Critics of the bill include consumer and civil society associations, which claim that the private model undermines the government's capacity to ensure connectivity in underserved and remote areas, or in regions with low commercial appeal.

Currently, because of the strict concession targets, the telecom traffic of nearly half of Brazil municipalities is offloaded through Oi's network. Further competition in the telecom sector is needed and the project could foster a monopoly, critics add.

"There is obvious, strong interest on the part of operators in ending the public regime. We understand this should not take place at this moment," said Maria Inês Dolci, president of consumer protection association Proteste.

Gonçalves says that most telecom services (mobile telephony, pay TV, broadband) are provided in the private regime. In case of fixed-telephony, he says the bill foresees the current infrastructure being kept where it is needed.

Dolci says it should be up to the ministry of science, technology, innovation and communications – and not to the lower house of congress – to champion the telecom revision and set guidelines and policies for the sector. She adds that changes proposed in the general telecom law are insufficient, while also criticizing the transfer of public assets to private companies.

"These assets are theirs [the operators]. When privatization occurred, what was sold was about 20% of the public capital. The vast majority was already not public anymore. The interpretation that all assets are reversible is contrary to very spirit of the law. What would be the assets necessary to continue providing fixed-telephony services nowadays? These are the true reversible assets, not any broadband asset," said telecom analyst Eduardo Tude, head of consultancy Teleco.

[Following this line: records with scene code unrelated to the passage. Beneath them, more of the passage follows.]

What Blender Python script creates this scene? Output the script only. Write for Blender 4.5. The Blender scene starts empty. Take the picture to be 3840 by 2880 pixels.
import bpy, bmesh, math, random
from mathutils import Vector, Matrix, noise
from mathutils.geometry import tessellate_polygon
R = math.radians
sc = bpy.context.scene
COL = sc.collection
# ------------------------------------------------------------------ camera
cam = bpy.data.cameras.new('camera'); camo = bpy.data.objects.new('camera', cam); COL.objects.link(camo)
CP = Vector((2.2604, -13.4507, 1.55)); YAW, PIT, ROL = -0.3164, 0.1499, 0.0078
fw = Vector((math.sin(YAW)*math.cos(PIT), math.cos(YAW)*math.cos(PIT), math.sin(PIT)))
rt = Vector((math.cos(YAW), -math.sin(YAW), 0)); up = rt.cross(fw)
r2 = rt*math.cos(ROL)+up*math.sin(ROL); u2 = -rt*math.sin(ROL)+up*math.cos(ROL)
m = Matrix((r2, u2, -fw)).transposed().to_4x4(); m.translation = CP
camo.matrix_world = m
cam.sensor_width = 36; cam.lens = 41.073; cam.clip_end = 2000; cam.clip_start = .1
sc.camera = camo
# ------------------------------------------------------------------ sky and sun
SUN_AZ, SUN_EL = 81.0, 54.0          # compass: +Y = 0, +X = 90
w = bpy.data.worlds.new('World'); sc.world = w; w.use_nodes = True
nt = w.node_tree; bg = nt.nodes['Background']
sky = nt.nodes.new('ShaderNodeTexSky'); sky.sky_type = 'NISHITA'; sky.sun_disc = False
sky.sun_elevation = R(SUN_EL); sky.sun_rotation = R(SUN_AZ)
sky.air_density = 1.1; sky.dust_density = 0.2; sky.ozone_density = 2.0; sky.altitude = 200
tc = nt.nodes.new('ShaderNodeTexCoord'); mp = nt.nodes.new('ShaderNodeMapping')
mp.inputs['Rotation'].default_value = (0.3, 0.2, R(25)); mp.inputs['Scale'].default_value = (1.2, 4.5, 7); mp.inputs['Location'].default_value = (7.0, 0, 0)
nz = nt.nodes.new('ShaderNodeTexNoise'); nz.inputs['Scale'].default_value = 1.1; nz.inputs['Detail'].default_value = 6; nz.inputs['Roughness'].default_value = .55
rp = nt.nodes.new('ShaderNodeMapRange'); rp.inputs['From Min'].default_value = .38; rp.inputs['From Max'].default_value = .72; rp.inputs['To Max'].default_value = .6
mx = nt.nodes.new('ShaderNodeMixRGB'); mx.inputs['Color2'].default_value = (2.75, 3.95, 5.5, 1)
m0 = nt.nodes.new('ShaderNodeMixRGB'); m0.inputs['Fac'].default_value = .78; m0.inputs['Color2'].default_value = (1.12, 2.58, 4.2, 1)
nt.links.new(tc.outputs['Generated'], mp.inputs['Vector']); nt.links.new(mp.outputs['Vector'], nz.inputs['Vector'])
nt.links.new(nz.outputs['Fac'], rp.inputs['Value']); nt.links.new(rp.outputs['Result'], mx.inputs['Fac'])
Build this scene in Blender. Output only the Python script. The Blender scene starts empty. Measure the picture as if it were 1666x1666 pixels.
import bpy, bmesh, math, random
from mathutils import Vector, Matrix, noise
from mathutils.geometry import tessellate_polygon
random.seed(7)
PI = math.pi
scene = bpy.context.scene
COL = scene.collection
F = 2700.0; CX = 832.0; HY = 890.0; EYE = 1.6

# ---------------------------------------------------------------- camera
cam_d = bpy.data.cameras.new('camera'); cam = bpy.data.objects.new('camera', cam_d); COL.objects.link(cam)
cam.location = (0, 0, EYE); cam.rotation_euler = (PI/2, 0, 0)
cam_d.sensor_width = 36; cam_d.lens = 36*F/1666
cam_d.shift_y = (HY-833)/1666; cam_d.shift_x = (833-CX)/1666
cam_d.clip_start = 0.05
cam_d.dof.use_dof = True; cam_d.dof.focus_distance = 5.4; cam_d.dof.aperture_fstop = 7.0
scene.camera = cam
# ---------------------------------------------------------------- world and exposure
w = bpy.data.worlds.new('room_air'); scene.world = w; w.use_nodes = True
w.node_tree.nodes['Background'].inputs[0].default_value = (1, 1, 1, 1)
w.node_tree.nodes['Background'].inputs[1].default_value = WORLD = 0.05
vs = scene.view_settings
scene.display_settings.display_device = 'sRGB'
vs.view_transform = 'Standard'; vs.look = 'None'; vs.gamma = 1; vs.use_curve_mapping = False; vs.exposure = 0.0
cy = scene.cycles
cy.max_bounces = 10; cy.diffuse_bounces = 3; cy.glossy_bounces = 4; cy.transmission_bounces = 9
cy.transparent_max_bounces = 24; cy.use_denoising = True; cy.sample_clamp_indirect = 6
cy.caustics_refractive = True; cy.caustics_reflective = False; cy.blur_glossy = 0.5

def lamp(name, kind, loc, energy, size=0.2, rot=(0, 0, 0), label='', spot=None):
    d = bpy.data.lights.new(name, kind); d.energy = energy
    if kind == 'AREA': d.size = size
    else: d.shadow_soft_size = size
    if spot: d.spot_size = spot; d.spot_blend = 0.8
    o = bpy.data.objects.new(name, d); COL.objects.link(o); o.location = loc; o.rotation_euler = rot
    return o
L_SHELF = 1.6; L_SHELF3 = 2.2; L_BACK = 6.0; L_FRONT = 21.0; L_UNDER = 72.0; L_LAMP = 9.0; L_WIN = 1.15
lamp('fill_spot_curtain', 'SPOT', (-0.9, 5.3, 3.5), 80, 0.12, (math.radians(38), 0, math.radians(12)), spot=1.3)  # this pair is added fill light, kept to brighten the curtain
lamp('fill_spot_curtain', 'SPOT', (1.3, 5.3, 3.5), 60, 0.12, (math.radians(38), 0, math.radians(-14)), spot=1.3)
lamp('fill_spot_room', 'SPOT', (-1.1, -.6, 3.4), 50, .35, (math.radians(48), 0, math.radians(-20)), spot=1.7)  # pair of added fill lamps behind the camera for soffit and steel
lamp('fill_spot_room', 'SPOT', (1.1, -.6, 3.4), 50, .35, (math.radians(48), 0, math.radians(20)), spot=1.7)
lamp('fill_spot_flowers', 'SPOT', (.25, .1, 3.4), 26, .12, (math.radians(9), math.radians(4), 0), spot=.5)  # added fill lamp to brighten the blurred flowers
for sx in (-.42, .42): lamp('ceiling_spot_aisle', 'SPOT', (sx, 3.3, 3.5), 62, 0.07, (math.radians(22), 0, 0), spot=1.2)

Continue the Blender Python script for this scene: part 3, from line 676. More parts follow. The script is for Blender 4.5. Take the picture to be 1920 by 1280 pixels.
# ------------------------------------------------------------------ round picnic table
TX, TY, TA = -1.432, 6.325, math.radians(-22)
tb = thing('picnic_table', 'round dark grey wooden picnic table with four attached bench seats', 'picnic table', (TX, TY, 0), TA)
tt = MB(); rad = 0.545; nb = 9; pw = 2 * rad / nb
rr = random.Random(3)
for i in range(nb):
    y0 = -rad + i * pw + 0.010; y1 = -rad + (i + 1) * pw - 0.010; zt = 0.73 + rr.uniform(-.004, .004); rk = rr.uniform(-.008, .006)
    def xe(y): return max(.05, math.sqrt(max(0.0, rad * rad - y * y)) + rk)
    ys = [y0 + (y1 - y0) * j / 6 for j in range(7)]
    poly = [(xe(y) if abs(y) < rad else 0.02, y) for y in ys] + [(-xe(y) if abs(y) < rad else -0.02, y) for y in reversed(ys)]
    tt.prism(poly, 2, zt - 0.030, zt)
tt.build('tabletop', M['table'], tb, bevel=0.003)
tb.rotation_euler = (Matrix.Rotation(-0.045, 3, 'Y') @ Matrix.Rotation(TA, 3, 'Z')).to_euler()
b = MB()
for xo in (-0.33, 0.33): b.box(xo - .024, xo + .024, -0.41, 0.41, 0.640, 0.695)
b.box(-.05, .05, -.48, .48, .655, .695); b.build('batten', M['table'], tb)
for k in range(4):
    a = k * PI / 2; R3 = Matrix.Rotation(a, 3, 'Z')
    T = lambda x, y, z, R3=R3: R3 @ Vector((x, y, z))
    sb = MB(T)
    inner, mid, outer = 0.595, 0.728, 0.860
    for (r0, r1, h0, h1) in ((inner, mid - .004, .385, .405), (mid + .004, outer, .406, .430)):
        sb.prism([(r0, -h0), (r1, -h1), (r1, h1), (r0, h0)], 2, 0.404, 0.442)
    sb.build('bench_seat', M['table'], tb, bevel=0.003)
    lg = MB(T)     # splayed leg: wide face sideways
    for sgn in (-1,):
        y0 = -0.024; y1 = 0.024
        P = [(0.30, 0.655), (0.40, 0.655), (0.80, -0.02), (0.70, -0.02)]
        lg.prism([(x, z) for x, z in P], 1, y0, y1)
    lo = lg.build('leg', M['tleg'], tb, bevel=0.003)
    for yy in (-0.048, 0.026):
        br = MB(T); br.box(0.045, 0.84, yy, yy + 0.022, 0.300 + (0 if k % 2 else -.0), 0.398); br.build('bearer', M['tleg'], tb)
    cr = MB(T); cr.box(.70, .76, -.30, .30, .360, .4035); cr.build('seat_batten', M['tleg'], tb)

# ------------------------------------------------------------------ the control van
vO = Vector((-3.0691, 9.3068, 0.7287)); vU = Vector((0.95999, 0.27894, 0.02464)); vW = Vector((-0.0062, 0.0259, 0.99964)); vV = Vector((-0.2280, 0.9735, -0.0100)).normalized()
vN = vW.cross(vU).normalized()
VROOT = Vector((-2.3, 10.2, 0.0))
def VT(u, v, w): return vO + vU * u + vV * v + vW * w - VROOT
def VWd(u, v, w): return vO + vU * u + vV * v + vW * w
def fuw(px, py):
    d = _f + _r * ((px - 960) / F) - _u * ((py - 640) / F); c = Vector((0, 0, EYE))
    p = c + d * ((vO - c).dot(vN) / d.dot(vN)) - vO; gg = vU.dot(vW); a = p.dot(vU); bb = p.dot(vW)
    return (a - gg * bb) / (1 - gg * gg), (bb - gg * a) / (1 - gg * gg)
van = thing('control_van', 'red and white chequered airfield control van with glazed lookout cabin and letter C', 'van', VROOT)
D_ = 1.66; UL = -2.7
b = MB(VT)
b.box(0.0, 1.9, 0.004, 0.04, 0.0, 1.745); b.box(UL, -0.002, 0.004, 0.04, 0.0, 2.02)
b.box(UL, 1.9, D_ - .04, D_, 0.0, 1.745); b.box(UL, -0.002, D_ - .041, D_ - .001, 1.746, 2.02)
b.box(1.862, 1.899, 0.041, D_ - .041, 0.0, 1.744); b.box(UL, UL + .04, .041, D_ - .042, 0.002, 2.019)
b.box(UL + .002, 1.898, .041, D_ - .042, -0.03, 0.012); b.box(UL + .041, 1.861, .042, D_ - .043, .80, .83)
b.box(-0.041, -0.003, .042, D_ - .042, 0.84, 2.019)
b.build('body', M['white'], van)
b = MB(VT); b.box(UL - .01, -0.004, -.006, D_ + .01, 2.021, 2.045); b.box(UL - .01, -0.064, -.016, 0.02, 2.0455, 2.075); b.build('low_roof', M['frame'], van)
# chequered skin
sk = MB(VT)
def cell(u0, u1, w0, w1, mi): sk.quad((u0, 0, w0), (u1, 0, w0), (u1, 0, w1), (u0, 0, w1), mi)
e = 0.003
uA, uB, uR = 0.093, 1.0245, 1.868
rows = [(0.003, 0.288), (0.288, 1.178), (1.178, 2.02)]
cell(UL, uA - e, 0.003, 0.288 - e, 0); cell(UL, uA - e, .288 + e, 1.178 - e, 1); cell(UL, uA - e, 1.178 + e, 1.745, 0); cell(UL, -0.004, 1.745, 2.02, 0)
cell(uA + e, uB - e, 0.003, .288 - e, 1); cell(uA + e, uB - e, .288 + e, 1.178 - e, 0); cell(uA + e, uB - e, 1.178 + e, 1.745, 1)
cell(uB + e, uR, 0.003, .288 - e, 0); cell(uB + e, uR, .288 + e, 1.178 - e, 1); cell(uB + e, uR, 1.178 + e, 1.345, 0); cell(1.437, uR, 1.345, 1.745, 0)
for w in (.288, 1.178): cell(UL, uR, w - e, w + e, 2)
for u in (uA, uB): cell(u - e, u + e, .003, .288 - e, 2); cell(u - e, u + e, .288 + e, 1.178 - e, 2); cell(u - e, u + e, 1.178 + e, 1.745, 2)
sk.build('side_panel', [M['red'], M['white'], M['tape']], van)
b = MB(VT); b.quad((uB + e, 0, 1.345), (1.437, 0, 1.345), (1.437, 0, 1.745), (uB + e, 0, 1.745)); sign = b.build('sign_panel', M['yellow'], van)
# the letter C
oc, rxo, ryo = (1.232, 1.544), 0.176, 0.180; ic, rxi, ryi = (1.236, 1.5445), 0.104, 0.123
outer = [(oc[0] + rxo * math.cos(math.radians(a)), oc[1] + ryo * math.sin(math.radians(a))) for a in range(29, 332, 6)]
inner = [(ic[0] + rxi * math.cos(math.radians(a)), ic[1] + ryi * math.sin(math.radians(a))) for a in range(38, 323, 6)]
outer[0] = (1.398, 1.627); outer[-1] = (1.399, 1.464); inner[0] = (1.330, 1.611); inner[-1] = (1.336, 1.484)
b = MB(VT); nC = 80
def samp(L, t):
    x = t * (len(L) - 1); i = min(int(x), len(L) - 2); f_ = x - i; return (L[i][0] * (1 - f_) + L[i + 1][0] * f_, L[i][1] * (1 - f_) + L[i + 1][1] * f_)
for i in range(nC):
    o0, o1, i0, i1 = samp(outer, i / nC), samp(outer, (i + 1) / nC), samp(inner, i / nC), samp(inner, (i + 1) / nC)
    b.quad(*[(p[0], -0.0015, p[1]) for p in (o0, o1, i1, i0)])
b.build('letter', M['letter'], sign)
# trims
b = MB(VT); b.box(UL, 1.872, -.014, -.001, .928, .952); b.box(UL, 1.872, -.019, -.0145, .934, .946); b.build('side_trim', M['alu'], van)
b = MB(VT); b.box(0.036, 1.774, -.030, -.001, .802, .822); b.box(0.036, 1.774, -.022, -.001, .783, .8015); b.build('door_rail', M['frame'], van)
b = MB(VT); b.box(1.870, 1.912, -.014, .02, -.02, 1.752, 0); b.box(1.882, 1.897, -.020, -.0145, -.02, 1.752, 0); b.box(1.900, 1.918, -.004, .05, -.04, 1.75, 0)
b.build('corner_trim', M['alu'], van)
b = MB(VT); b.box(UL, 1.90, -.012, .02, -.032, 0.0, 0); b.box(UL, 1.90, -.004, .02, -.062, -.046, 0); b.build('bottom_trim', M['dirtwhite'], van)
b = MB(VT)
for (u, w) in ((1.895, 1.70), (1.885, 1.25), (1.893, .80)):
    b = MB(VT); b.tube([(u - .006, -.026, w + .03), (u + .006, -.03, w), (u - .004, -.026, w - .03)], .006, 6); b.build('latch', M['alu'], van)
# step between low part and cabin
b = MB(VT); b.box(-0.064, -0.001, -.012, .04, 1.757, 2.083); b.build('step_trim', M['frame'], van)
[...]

Critics of the bill also argue that while fixed-telephony might no longer be essential, its copper cable infrastructure is still used to provide internet services.

According to Tude, there is no obligation to deliver internet from telephony lines, and the use of landline infrastructure to provide broadband service is declining. He notes that 6,500 companies have private regime licenses to deliver broadband across Brazil. The analyst declares himself "totally" in favor of doing away with the public concession model for telecom services.

All sources BNamericas spoke with agree that regulator Anatel has been negligent by not coming up with an inventory of the reversible assets and their value, generating legal uncertainty.

WHAT'S NEXT?

While Brazil's reform is not as far-reaching as Mexico's, it does tackle local telecom legislation at its root. It is also part of a set of pro-market measures, including proposals to review Anatel's governance model, being pushed by the administration of President Michel Temer.

After passing in lower house commissions, the text was labeled 'urgent' and went directly to the senate for appraisal. Senate president Renan Calheiros expects to put it for vote until the end of the year.

In a statement last week, Calheiros said that the senate's year-end agenda has several bills "aimed at restoring the country's credibility and attracting investments," which include the new telecommunications framework.

Considering Temer's vast congressional support, the bill is expected to pass.